Words being said without actually being said.
It’s also quite difficult to read emotions. Aside from the obvious: ALL CAPS CONVERSATIONS.
With those you have an inkling that the person on the other end is upset.
So begins my venting. The conversation (if you could call it that):
Me: “Longest 30 minutes of my life.”
Recipient: “I called you, now I’m busy so ttyl.”
What messed me up about the response was perhaps the order of words. My mind read sort of an attitude in telling me that since they called me and I didn’t answer, I was no longer worth anymore time.
Call me a female and correct me if I’m wrong.
“Now I’m busy.”
It wouldn’t have sounded so bad if it was: “I’m busy now.”
I could have understood that. I’d have merely shrugged and went on with my day. But the misplacement of the ‘now’ made me sit back and think about it. Perhaps over-think (I have a tendency to do it), so much so that I became angry.

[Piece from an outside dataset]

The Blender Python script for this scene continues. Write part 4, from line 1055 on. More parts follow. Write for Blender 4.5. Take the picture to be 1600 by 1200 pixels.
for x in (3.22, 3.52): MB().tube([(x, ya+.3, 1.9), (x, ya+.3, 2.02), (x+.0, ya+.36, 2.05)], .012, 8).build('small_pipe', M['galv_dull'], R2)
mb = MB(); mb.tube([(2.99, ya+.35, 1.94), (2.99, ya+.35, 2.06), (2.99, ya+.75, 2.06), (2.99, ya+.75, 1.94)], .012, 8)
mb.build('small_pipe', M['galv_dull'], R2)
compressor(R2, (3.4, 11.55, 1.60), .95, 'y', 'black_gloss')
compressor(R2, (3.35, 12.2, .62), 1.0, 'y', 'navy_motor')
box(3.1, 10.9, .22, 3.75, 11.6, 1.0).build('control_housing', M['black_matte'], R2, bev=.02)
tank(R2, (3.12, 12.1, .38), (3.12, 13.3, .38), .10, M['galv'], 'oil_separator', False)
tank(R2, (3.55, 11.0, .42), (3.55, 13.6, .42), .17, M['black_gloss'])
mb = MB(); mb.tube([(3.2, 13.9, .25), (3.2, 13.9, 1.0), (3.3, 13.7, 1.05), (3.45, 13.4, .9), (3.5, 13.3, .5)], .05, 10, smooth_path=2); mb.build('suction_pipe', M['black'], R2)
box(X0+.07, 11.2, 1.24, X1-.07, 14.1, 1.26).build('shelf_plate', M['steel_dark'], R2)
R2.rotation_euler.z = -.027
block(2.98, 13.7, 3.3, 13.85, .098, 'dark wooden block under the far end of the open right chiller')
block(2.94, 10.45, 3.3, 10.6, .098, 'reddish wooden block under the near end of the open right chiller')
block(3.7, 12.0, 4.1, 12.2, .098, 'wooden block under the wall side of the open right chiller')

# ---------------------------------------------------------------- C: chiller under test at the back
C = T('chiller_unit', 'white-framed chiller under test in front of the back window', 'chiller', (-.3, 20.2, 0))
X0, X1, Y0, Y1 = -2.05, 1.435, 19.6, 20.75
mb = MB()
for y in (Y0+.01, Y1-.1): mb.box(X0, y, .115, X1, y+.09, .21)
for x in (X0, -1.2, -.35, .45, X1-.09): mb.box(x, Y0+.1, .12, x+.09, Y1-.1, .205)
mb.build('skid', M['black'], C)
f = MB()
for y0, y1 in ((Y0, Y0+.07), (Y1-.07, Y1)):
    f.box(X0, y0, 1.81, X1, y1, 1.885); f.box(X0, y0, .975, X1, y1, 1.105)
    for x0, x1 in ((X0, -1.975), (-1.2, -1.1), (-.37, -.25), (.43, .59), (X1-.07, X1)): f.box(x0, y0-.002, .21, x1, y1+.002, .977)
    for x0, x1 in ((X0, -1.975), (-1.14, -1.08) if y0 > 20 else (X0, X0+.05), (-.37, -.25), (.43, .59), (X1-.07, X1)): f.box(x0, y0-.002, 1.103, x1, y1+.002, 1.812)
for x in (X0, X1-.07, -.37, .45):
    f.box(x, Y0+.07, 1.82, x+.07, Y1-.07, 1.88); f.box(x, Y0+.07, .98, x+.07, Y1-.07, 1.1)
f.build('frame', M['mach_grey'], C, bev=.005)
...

Without clarity, something like this could ruin a friendship. And seeing that the recipient is so ‘busy’ it only makes me think deeper into why they’d tell me something like that.
Granted, I do have quite a bit of a record with not replying to text messages or returning calls promptly. It’s something I’m truly working on. Everyone has told me I have a problem, I just can’t seem to stay on top of it all.
This past weekend was the most stressful I’ve experienced in a while. Almost enough to provoke tears.
A real friend would know that.
A real friend would realize that after four days of not hearing from me it may be time to call and check to see if I still have a pulse. Not wait to catch my segment on the 9 o’clock news.
The funny thing is; my real friends did know.
I’m tired of being such an irrelevant factor in people’s lives that they feel they can just treat or talk to me any kind of way.
I talk a lot but only to cover up the words that I don’t say. Constantly grabbing for words to fill the silence so I don’t slip up and say what’s really on my mind.
There’s sooooo much on my mind.
Maybe it’s just time to let sleeping dogs lie.